September 11, 2003

Issue Entrepreneurship

In July I wrote a longish entry, "It's hard to predict", where among others things I stressed the importance of what I call 'network thinking'. I concluded that section by saying "the strongest advice I could give to any individual or business is to become sensitive to where you fit in your networks, learn to think in terms of nodes and connections and the complex interactions and feedback between them, and be conscious of the dynamics of your patterns of connection. Whether you are aware of it or not, your success or failure is going to bound up in how well or not you identify, create and navigate your networks."

I was pleased to find the other day a piece by Philip Agre, whose work I have long admired, making a similar point:

"Successful people, in my experience, engage in a great deal of issue entrepreneurship, repeatedly evolving their issues and expanding their networks as they go along.
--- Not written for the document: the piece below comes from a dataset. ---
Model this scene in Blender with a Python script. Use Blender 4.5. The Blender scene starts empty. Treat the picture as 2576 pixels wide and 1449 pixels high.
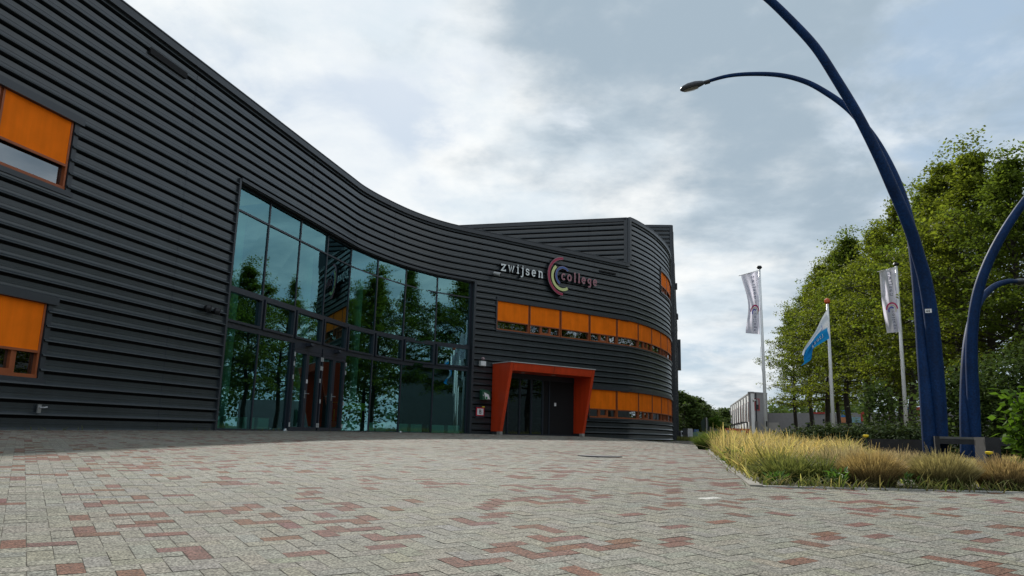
import bpy, math, random
import numpy as np
from mathutils import Vector, Matrix

# ------------------------------------------------------------------ camera, sky, sun
E = 0.62                       # eye height above the paving under the camera
FPX, CX, CY = 1860.0, 1288.0, 724.5      # focal length and centre for a 2576 px wide picture
PITCH, ROLL = math.radians(11.04), math.radians(1.52)
cp, sp, cr, sr = math.cos(PITCH), math.sin(PITCH), math.cos(ROLL), math.sin(ROLL)
sc = bpy.context.scene
cam_d = bpy.data.cameras.new('camera'); cam = bpy.data.objects.new('camera', cam_d)
sc.collection.objects.link(cam); sc.camera = cam
cam_d.sensor_width = 36; cam_d.lens = FPX/2576*36; cam_d.clip_end = 3000; cam_d.clip_start = 0.05
Rv, Uv, Fv = Vector((1, 0, 0)), Vector((0, -sp, cp)), Vector((0, cp, sp))
ix, iy = Rv*cr+Uv*sr, Uv*cr-Rv*sr
M = Matrix.Identity(4)
for i, v in enumerate((ix, iy, -Fv)):
    for j in range(3): M[j][i] = v[j]
M.translation = Vector((0, 0, E)); cam.matrix_world = M
sc.render.resolution_x, sc.render.resolution_y = 1024, 576
sc.view_settings.view_transform = 'Standard'; sc.view_settings.look = 'None'
sc.view_settings.exposure = 0.13; sc.view_settings.gamma = 1.0

SUN_AZ, SUN_EL = math.radians(-10.1), math.radians(33.5)
sl = bpy.data.lights.new('sun', 'SUN'); so = bpy.data.objects.new('sun', sl); sc.collection.objects.link(so)
sl.energy = 3.6; sl.angle = math.radians(1.2); sl.color = (1.0, 0.95, 0.87)
sd = Vector((math.sin(SUN_AZ)*math.cos(SUN_EL), math.cos(SUN_AZ)*math.cos(SUN_EL), math.sin(SUN_EL)))
so.rotation_euler = sd.to_track_quat('Z', 'Y').to_euler()

w = bpy.data.worlds.new('World'); sc.world = w; w.use_nodes = True
nt = w.node_tree; N = nt.nodes; L = nt.links; N.clear()
def nd(t, **k):
    n = N.new(t)
    for a, b in k.items(): setattr(n, a, b)
    return n
def mth(op, a, b=None, c=None, clamp=False):
    n = nd('ShaderNodeMath', operation=op); n.use_clamp = clamp
    for i, v in enumerate((a, b, c)):
        if v is None: continue
        if isinstance(v, (int, float)): n.inputs[i].default_value = v
        else: L.new(v, n.inputs[i])
    return n.outputs[0]
def mixc(f, a, b):
    n = nd('ShaderNodeMix', data_type='RGBA')
    for s, v in ((0, f), (6, a), (7, b)):
        if isinstance(v, (int, float)): n.inputs[s].default_value = v
        elif isinstance(v, tuple): n.inputs[s].default_value = (*v, 1)
        else: L.new(v, n.inputs[s])
    return n.outputs[2]
def ramp(v, a, b):
    n = nd('ShaderNodeMapRange', interpolation_type='SMOOTHSTEP')
    L.new(v, n.inputs[0]); n.inputs[1].default_value = a; n.inputs[2].default_value = b
    return n.outputs[0]
tc = nd('ShaderNodeTexCoord'); dirv = tc.outputs['Generated']
sep = nd('ShaderNodeSeparateXYZ'); L.new(dirv, sep.inputs[0])
zc = mth('MAXIMUM', sep.outputs[2], 0.0)
den = mth('ADD', zc, 0.22)
comb = nd('ShaderNodeCombineXYZ')
L.new(mth('DIVIDE', sep.outputs[0], den), comb.inputs[0]); L.new(mth('DIVIDE', sep.outputs[1], den), comb.inputs[1])
comb.inputs[2].default_value = 0.37
def noise(scale, detail, rough, vec, dist=0.0, off=(0, 0, 0)):
    mp = nd('ShaderNodeMapping'); L.new(vec, mp.inputs[0]); mp.inputs['Location'].default_value = off
    n = nd('ShaderNodeTexNoise'); L.new(mp.outputs[0], n.inputs['Vector'])
    n.inputs['Scale'].default_value = scale; n.inputs['Detail'].default_value = detail
    n.inputs['Roughness'].default_value = rough; n.inputs['Distortion'].default_value = dist
    return n.outputs[0]
cv = comb.outputs[0]
nA = noise(1.35, 7, 0.56, cv, 0.25, (3.1, 1.7, 0))
nB = noise(0.62, 5, 0.5, cv, 0.3, (7.7, 4.2, 0))
nC = noise(2.9, 8, 0.6, cv, 0.35, (1.3, 9.1, 0))
def lobe(az, el, k):           # broad patch of sky round a compass direction
    a, e = math.radians(az), math.radians(el)
    v = nd('ShaderNodeVectorMath', operation='DOT_PRODUCT'); L.new(dirv, v.inputs[0])
    v.inputs[1].default_value = (math.sin(a)*math.cos(e), math.cos(a)*math.cos(e), math.sin(e))
    return mth('POWER', mth('MAXIMUM', v.outputs['Value'], 0.0), k)
sky = nd('ShaderNodeTexSky', sky_type='NISHITA'); sky.sun_disc = False
sky.sun_elevation = SUN_EL; sky.sun_rotation = SUN_AZ
skyc = nd('ShaderNodeVectorMath', operation='SCALE'); L.new(sky.outputs[0], skyc.inputs[0]); skyc.inputs['Scale'].default_value = 0.06
blue = mixc(0.72, skyc.outputs[0], (0.47, 0.61, 0.76))
nF = noise(2.8, 6, 0.56, cv, 0.2, (4.9, 6.6, 0))
blue = mixc(mth('MULTIPLY', ramp(nF, 0.40, 0.66), 0.75), blue, (0.88, 0.91, 0.92))
# cover: how much cloud
cov = mth('ADD', mth('ADD', mth('MULTIPLY', nA, 0.9), mth('MULTIPLY', nB, 0.5)), mth('MULTIPLY', mth('SUBTRACT', nC, 0.4), 0.5))
cov = mth('ADD', cov, mth('MULTIPLY', lobe(16, 22, 10), 0.22))
cov = mth('SUBTRACT', cov, mth('MULTIPLY', lobe(15, 1, 120), 0.28))
cov = mth('SUBTRACT', cov, mth('MULTIPLY', lobe(-11, 21, 90), 0.24))
cov = mth('SUBTRACT', cov, mth('MULTIPLY', lobe(5, 24, 500), 0.16))
cover = ramp(cov, 0.62, 0.80)
# thickness: bright thin cloud to grey-blue thick cloud
th = mth('ADD', mth('MULTIPLY', nB, 0.8), mth('MULTIPLY', nC, 0.55))
th = mth('ADD', th, mth('MULTIPLY', lobe(26, 24, 9), 0.52))
th = mth('ADD', th, mth('MULTIPLY', lobe(1, 31, 260), 0.30))
th = mth('SUBTRACT', th, mth('MULTIPLY', lobe(-12, 24, 14), 0.26))
th = mth('SUBTRACT', th, mth('MULTIPLY', lobe(10, 9, 60), 0.26))
nD = noise(5.0, 5, 0.55, cv, 0.1, (2.2, 5.1, 0))
th = mth('ADD', th, mth('MULTIPLY', mth('SUBTRACT', nD, 0.5), 0.7))
thick = ramp(th, 0.56, 1.08)
nE = noise(3.2, 6, 0.56, cv, 0.15, (8.2, 2.4, 0))
thin = mixc(ramp(nE, 0.36, 0.66), (0.92, 0.935, 0.93), (0.69, 0.77, 0.83))
cloudc = mixc(thick, thin, (0.36, 0.45, 0.53))
col = mixc(cover, blue, cloudc)
below = ramp(sep.outputs[2], -0.03, 0.0)
col = mixc(below, (0.16, 0.16, 0.14), col)
bg = nd('ShaderNodeBackground'); L.new(col, bg.inputs[0]); bg.inputs[1].default_value = 1.0
out = nd('ShaderNodeOutputWorld'); L.new(bg.outputs[0], out.inputs[0])

# ------------------------------------------------------------------ helpers
C = sc.collection
rnd = random.Random(7)
def ray(px, py):
    u, v = px-CX, -(py-CY)
    r = u*cr-v*sr; up = u*sr+v*cr
    return np.array([r, FPX*cp-up*sp, FPX*sp+up*cp])
def atY(px, py, Y):
    d = ray(px, py)*(Y/ray(px, py)[1]); return Vector((d[0], d[1], d[2]+E))
def atH(px, py, H):            # H above the eye
    d = ray(px, py); d = d*(H/d[2]); return Vector((d[0], d[1], d[2]+E))
def projpt(p):
    X, Y, Z = p[0], p[1], p[2]-E
    fw = Y*cp+Z*sp; up = -Y*sp+Z*cp
    return CX+FPX*(X*cr+up*sr)/fw, CY-FPX*(-X*sr+up*cr)/fw
def G(x, y):                   # ground height
    r = np.hypot(x, y); s = np.clip((np.asarray(x)-3)/4, 0, 1); s = s*s*(3-2*s)
    return .54*(1-np.exp(-r/8.3))-.15*s
def g(x, y): return float(G(x, y))

class MB:
    def __init__(s): s.v = []; s.f = []; s.mi = []
    def add(s, vs, fs, m=0):
        o = len(s.v); s.v += [tuple(v) for v in vs]
        for f in fs: s.f.append(tuple(i+o for i in f)); s.mi.append(m)
    def quad(s, a, b, c, d, m=0): s.add((a, b, c, d), ((0, 1, 2, 3),), m)
    def hexa(s, p, m=0):       # 8 corners: bottom 4 then top 4
        s.add(p, ((0, 3, 2, 1), (4, 5, 6, 7), (0, 1, 5, 4), (1, 2, 6, 5), (2, 3, 7, 6), (3, 0, 4, 7)), m)
    def box(s, x0, x1, y0, y1, z0, z1, m=0):
        s.hexa([(x0, y0, z0), (x1, y0, z0), (x1, y1, z0), (x0, y1, z0), (x0, y0, z1), (x1, y0, z1), (x1, y1, z1), (x0, y1, z1)], m)
    def tube(s, pts, rad, n=12, m=0, cap=True):
        pts = [Vector(p) for p in pts]
        if isinstance(rad, (int, float)): rad = [rad]*len(pts)
        t0 = (pts[1]-pts[0]).normalized()
        a = t0.orthogonal().normalized(); rings = []
        for i, p in enumerate(pts):
            t = (pts[min(i+1, len(pts)-1)]-pts[max(i-1, 0)]).normalized()
            a = (a-t*a.dot(t)).normalized(); b = t.cross(a)
            rings.append([p+(a*math.cos(k*2*math.pi/n)+b*math.sin(k*2*math.pi/n))*rad[i] for k in range(n)])
        vs = [v for r in rings for v in r]; fs = []
        for i in range(len(rings)-1):
            for k in range(n):
                k2 = (k+1) % n; fs.append((i*n+k, i*n+k2, (i+1)*n+k2, (i+1)*n+k))
        if cap: fs.append(tuple(range(n-1, -1, -1))); fs.append(tuple((len(rings)-1)*n+k for k in range(n)))
        s.add(vs, fs, m)
    def build(s, name, mats, parent=None, smooth=False, loc=None):
        me = bpy.data.meshes.new(name)
        if loc is not None: vs = [(v[0]-loc[0], v[1]-loc[1], v[2]-loc[2]) for v in s.v]
        else: vs = s.v
        me.from_pydata(vs, [], s.f)
        if not isinstance(mats, (list, tuple)): mats = [mats]
        for m in mats: me.materials.append(m)
        if len(mats) > 1: me.polygons.foreach_set('material_index', s.mi)
        if smooth: me.polygons.foreach_set('use_smooth', [True]*len(me.polygons))
        me.update()
        o = bpy.data.objects.new(name, me); C.objects.link(o)
        if parent is not None: o.parent = parent
        if loc is not None and parent is None: o.location = loc
        return o
def npmesh(name, V, F, mats, parent=None, col=None, smooth=False, loc=None):
    me = bpy.data.meshes.new(name); k = F.shape[1]
    me.vertices.add(len(V)); me.vertices.foreach_set('co', V.astype(np.float32).ravel())
    me.loops.add(F.size); me.loops.foreach_set('vertex_index', F.astype(np.int32).ravel())
    me.polygons.add(len(F)); me.polygons.foreach_set('loop_start', np.arange(len(F), dtype=np.int32)*k)
    me.polygons.foreach_set('loop_total', np.full(len(F), k, dtype=np.int32))
    if smooth: me.polygons.foreach_set('use_smooth', np.ones(len(F), dtype=bool))
    me.update(calc_edges=True); me.validate()
    if col is not None:
        ca = me.color_attributes.new('Col', 'FLOAT_COLOR', 'POINT')
        ca.data.foreach_set('color', np.concatenate([col, np.ones((len(col), 1))], 1).astype(np.float32).ravel())
    for m in (mats if isinstance(mats, (list, tuple)) else [mats]): me.materials.append(m)
    o = bpy.data.objects.new(name, me); C.objects.link(o)
    if parent is not None: o.parent = parent
    if loc is not None: o.location = loc
    return o
def tag(o, label=None, cat=None, group=None, kind=None):
    if label: o['label'] = label
    if cat: o['category'] = cat
    if group: o['group'] = group
    if kind: o['kind'] = kind
    return o
def empty(name, loc, label, cat, group=None, rz=0):
    o = bpy.data.objects.new(name, None); C.objects.link(o); o.location = loc; o.rotation_euler = (0, 0, rz)
    o.empty_display_size = .2
    return tag(o, label, cat, group)
def copy_tree(o, parent=None):
    c = o.copy(); C.objects.link(c); c.parent = parent
    for ch in list(o.children): copy_tree(ch, c)
    return c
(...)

A well-chosen issue will identify what sociologists call a structural hole: a bunch of people, preferably already well-connected in other ways, who ought to know one another but don't. By identifying such an issue, the issue entrepreneur spots an opportunity to become centrally located in newly emerging social networks -- a position that can generally be converted to some kind of advantage, even if the details of that advantage are not necessarily clear at the outset. There is nothing wrong with this. It is a powerful way of understanding the world, and I wish that everyone knew how to do it. Yet this central skill of social life is a mystery to almost everyone, with the result that society is filled with misguided theories, e.g., that power is completely seamless and static, or that success is simply a matter of hard work or else entirely arbitrary."

Posted by richard at 11:50 AM (0 comments)

September 10, 2003

The other September 11th

Thirty years ago on September 11th there was an attack from the air on another building of symbolic importance. Then it was La Modena - the Presidential Palace in Santiago de Chile - and the planes were Chilean Air force jets. While the numbers killed in the Palace were relatively small, about 3000 disappeared in the events that followed and thousands more were imprisoned, tortured, forced into exile or lived in fear. This too was an assault on a country with a democratically elected government by people who believed they had God on their side.

There will be others better qualified than me who will no doubt be drawing parallels between the two September 11ths over the next few days. What I would like to draw attention to is another less remarked loss from the first - the destruction of a cybernetic system designed to run a national economy in real time.

I touched on this in a paper,"As We Might Learn: Vannevar Bush where are you now?" when I wrote:

""... the only large scale attempt to apply cybernetic insights into running a national economy in real time, under the Allende government in Chile in the early seventies, was ruthlessly crushed as a side effect of the US-backed coup 1973. Destroying a democratically elected government, torturing, killing and disappearing thousands of people and installing a military dictatorship is the kind of crime that the forces of organised stupidity have committed for years, in both the East and the West. But destroying an experiment from which we could have learned much, whether it succeed or failed, without even realising they were doing so, is an almost unprecedented triumph of stupidity. I am using 'stupidity' here in a very precise, even technical way. In this definition it is the inability of the brain or any other part of nature to accept useful information, learn from it, and act intelligently on it.""

I was reminded of this by an article in the Guardian by Andy Becket, "Santiago Dreaming", where he gives his account of Stafford Beer's team's work on setting up this system in Chile. One irony I hadn't known was that on September 10th the team was measuring up a room in the Presidential Palace for an updated control centre. A further irony was that despite reports in some of the Western press, including the New Scientist, that Beer was establishing a totalitarian "Big Brother" system, when the Military that took over looked at it, "they found the open, egalitarian aspects of the system unattractive and destroyed it."

Now, while I have adopted many of Beer's ideas and insights into my own thinking, I have some doubts about the viability and practicality of his total system. The Chilean experiment could have been an important test for his ideas and if he was right, we might have been able to manage our world more effectively. Equally, if he was wrong, we would know that we had to look elsewhere. In any case, the experiment was cut short and when and if another opportunity to find out whether it would work will arise is unclear.

Stafford Beer died last year, but before he died he gave an address at the University of Valladolid, "What is Cybernetics?" (PDF). Curiously, it gives this piece a kind of symmetry, because he gives a cybernetic interpretation of the events September 11th 2001 as well a wider discussion of his ideas and of his experience in Chile. In these days of over simple ideas and theories it is well worth a read.